**Given information:**
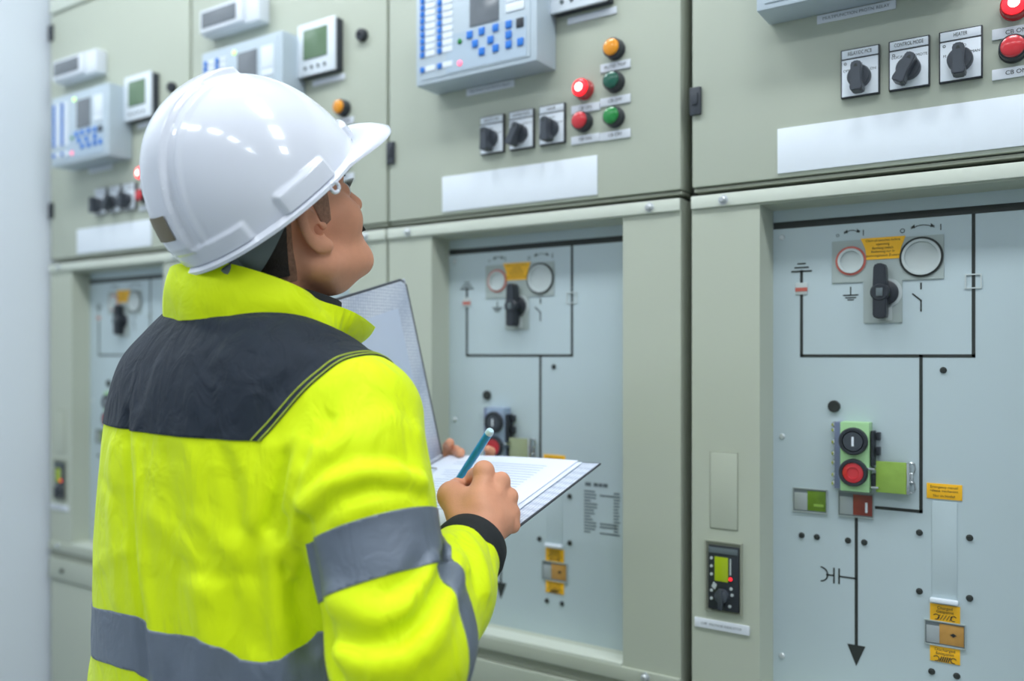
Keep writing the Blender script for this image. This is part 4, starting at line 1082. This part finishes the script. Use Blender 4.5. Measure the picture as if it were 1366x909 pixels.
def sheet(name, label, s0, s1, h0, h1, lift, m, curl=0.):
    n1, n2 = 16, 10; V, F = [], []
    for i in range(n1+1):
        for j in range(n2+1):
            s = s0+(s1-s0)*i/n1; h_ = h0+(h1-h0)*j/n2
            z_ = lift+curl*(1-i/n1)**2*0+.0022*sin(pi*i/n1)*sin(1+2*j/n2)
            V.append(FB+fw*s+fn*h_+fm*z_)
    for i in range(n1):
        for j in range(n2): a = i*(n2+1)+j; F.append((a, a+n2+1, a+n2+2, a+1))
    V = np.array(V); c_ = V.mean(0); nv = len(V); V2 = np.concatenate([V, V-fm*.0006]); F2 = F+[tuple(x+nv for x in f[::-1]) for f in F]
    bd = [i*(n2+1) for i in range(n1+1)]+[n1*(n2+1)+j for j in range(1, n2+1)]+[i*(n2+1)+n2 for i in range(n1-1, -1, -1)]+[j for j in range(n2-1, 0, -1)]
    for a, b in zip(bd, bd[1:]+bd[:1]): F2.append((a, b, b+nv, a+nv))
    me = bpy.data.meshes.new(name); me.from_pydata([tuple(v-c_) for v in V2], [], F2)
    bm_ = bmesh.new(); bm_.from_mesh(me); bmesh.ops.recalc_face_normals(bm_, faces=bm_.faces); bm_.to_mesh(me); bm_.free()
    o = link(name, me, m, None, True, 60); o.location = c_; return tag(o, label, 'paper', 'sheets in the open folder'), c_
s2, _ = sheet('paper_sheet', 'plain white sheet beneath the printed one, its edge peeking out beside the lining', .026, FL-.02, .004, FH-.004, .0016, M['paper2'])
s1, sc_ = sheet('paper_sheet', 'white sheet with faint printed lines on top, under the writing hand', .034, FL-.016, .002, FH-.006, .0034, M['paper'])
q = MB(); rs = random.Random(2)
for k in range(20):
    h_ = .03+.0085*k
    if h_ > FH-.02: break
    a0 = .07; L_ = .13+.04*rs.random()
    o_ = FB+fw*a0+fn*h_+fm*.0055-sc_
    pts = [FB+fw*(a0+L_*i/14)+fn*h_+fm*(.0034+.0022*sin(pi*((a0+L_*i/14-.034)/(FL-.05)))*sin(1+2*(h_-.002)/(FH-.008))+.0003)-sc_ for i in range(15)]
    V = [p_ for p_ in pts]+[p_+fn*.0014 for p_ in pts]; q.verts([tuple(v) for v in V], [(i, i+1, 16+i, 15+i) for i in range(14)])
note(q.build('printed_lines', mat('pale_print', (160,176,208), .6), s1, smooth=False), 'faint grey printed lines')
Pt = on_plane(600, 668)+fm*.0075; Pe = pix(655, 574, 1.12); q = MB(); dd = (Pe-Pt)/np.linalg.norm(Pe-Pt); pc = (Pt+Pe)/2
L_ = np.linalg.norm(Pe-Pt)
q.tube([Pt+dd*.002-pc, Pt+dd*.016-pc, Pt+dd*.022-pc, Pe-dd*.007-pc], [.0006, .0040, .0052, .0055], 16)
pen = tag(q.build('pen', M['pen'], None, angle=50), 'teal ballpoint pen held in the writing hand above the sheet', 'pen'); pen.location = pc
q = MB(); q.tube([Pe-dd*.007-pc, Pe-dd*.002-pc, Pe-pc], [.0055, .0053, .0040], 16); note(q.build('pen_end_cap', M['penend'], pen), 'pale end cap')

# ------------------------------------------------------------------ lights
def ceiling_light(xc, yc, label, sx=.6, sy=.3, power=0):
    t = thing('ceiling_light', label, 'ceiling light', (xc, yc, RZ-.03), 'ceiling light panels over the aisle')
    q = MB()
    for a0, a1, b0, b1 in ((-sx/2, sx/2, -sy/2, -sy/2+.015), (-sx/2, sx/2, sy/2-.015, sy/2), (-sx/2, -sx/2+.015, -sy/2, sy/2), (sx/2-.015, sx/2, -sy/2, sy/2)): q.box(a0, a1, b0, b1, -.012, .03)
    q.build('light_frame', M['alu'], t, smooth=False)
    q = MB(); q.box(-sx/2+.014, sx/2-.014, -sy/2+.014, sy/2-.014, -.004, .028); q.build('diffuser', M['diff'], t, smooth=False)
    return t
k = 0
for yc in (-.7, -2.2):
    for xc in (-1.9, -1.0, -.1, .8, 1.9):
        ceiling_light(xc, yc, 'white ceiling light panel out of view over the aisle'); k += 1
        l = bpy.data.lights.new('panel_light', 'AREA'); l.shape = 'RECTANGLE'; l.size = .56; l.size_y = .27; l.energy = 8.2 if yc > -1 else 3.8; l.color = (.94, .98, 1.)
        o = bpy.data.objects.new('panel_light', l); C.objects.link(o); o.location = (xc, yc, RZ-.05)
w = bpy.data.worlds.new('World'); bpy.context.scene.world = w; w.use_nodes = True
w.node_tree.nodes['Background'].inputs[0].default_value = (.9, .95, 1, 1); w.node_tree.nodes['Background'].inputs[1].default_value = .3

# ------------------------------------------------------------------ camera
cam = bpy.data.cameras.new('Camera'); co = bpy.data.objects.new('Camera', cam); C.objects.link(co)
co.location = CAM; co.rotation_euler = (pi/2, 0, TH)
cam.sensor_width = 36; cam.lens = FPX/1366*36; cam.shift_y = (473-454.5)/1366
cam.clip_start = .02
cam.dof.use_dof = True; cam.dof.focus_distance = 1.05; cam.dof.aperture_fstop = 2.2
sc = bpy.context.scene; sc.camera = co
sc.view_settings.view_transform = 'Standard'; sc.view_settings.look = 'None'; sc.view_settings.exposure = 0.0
---
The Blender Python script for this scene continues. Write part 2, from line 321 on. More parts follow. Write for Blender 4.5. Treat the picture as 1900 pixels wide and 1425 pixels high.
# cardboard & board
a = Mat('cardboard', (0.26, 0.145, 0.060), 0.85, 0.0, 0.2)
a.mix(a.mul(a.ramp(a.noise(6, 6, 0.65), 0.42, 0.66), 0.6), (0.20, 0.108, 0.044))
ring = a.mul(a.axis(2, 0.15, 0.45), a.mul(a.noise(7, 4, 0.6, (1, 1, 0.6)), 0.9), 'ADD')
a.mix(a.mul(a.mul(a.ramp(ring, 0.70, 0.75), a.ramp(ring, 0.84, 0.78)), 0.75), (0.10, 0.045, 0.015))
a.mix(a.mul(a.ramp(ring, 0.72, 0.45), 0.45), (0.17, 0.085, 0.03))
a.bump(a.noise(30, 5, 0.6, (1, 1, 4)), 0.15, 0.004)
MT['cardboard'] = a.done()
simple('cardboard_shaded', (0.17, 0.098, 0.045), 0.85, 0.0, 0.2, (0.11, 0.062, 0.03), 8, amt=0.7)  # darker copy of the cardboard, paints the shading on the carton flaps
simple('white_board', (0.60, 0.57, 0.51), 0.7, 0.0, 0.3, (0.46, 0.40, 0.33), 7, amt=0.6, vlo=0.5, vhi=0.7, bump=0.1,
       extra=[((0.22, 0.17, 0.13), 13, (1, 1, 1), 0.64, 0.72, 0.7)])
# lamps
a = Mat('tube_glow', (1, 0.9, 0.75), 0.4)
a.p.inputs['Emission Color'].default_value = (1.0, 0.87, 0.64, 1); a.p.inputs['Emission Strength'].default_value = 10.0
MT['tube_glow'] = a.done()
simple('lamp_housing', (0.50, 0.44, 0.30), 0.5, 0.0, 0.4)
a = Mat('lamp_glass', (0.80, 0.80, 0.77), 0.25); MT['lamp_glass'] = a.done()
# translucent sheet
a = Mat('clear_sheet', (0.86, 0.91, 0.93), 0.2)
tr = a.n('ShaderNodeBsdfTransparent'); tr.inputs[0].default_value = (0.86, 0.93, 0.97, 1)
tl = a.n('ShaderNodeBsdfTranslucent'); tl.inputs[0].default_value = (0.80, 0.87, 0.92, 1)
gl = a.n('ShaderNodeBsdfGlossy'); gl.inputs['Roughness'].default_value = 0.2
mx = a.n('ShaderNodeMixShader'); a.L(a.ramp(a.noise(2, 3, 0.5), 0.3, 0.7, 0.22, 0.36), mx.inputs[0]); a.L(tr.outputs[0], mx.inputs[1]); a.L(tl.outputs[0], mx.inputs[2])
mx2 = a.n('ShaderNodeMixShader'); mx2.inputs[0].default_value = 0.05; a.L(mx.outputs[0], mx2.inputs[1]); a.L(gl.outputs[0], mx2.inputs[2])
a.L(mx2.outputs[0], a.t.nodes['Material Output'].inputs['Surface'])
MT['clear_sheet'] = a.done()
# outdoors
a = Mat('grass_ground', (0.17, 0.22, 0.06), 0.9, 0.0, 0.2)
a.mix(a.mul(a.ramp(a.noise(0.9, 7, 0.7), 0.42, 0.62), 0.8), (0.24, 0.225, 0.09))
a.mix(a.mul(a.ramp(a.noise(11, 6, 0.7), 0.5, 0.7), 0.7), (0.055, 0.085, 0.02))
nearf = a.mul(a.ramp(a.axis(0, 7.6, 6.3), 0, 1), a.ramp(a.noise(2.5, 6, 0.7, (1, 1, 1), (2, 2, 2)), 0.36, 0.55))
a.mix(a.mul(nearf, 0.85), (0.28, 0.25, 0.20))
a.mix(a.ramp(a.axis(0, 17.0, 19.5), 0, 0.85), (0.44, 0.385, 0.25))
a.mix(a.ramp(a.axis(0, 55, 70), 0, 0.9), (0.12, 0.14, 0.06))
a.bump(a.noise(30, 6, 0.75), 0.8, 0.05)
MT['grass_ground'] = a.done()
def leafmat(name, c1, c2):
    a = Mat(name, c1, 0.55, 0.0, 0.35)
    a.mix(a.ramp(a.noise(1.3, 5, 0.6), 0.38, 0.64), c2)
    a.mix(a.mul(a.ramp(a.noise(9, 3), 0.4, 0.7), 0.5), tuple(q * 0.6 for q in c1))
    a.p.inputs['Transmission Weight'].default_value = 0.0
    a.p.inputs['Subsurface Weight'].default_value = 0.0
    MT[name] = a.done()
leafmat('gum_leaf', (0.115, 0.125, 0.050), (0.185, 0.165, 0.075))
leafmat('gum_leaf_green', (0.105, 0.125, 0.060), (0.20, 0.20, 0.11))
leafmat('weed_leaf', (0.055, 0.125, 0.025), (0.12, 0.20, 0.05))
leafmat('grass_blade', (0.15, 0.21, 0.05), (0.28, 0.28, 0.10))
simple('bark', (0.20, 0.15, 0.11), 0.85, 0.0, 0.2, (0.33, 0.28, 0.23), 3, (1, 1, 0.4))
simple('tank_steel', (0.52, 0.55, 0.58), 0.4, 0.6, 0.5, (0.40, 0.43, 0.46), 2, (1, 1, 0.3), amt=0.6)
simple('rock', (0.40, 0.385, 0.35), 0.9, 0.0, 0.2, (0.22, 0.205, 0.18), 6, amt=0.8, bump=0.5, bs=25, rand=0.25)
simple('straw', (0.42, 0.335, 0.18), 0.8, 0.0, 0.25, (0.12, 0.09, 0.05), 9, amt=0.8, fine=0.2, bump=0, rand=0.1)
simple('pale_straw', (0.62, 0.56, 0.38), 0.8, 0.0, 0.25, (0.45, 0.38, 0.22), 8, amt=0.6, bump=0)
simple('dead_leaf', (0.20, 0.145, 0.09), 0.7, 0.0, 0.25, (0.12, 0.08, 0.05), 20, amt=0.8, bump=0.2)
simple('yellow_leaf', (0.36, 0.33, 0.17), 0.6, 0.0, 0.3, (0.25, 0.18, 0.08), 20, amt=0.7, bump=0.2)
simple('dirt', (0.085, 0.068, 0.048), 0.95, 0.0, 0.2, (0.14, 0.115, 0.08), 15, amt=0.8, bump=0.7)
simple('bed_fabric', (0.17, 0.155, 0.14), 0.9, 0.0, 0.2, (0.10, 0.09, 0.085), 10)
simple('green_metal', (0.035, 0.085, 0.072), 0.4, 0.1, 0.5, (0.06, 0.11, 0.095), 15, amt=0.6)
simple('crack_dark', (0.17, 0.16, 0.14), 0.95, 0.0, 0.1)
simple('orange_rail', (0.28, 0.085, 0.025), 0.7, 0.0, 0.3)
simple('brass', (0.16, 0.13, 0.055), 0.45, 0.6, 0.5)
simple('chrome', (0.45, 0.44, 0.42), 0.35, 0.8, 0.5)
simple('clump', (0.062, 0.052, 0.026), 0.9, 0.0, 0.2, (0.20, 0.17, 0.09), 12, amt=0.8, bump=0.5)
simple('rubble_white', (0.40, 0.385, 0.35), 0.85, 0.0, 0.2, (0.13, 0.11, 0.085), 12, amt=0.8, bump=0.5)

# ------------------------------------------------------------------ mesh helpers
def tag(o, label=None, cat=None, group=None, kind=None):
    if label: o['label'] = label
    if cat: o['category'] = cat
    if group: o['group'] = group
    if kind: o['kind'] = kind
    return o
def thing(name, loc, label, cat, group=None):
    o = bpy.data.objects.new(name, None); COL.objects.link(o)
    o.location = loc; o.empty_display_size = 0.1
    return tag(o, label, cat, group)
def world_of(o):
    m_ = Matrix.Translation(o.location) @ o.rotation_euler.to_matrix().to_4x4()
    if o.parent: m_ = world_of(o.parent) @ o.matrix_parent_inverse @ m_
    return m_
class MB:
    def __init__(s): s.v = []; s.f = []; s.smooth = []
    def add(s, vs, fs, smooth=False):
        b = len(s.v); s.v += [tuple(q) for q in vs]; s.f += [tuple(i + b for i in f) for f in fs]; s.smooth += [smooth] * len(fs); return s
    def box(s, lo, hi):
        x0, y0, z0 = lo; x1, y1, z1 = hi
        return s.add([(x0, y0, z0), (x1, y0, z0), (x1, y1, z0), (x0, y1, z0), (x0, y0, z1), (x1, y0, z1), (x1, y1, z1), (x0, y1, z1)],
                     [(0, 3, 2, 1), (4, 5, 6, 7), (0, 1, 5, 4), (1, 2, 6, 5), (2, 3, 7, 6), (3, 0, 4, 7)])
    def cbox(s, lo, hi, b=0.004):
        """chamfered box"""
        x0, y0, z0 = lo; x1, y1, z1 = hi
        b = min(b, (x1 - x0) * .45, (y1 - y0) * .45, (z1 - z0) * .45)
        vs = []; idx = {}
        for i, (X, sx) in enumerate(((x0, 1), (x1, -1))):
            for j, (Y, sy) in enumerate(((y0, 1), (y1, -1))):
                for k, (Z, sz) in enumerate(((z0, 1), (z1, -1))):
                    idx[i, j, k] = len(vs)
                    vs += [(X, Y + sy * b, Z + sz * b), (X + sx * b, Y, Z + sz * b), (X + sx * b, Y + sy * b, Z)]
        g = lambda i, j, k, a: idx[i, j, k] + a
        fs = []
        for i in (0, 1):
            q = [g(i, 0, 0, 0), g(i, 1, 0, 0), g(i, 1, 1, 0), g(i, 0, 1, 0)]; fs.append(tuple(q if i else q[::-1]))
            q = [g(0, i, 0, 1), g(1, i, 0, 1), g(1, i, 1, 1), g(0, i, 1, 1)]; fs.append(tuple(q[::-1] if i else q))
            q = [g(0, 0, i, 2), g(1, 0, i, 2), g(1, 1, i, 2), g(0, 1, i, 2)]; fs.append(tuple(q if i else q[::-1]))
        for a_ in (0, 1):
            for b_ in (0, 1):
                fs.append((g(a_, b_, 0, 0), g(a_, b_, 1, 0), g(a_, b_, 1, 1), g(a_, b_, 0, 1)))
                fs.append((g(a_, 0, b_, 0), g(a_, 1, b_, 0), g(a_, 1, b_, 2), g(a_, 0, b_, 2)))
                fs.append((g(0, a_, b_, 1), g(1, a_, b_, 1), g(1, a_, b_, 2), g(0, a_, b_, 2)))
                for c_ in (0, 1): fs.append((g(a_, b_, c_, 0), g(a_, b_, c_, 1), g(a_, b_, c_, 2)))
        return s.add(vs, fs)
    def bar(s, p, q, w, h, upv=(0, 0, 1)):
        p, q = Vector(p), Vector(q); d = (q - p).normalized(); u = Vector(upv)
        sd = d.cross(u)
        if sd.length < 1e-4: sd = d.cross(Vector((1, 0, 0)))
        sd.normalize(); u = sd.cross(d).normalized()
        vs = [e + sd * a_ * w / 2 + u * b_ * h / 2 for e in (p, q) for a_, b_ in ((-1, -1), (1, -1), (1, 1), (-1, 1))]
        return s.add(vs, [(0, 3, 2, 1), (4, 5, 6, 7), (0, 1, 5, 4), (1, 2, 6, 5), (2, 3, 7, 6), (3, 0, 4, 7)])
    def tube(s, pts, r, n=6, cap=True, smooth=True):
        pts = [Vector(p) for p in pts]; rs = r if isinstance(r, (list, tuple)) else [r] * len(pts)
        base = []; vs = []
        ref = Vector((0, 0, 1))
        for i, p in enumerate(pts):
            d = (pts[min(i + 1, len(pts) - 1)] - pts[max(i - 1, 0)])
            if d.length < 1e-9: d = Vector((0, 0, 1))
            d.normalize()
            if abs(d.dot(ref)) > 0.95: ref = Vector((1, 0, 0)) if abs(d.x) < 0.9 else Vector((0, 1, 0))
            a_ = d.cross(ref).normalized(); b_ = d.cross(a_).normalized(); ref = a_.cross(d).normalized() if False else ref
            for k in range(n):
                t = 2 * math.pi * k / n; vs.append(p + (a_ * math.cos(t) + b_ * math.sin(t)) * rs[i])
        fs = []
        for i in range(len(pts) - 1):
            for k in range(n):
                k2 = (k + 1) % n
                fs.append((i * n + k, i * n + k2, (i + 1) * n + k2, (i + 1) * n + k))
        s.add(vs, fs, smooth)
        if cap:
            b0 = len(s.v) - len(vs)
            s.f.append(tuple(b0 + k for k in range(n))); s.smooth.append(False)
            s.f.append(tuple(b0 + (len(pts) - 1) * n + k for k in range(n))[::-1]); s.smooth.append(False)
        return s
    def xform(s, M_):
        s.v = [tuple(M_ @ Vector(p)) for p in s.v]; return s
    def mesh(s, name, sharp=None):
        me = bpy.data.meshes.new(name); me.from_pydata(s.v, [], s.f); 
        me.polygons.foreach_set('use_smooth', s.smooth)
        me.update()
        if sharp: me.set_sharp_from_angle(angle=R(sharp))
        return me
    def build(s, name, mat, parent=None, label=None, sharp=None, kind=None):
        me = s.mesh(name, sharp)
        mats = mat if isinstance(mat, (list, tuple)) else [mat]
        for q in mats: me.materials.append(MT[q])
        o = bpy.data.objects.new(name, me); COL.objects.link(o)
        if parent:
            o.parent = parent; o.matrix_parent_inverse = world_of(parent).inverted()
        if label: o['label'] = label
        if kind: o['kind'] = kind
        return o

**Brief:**
Track down every line holding the string "Blender" and copy it.

**Reply:**
Keep writing the Blender script for this image. This is part 4, starting at line 1082. This part finishes the script. Use Blender 4.5. Measure the picture as if it were 1366x909 pixels.
The Blender Python script for this scene continues. Write part 2, from line 321 on. More parts follow. Write for Blender 4.5. Treat the picture as 1900 pixels wide and 1425 pixels high.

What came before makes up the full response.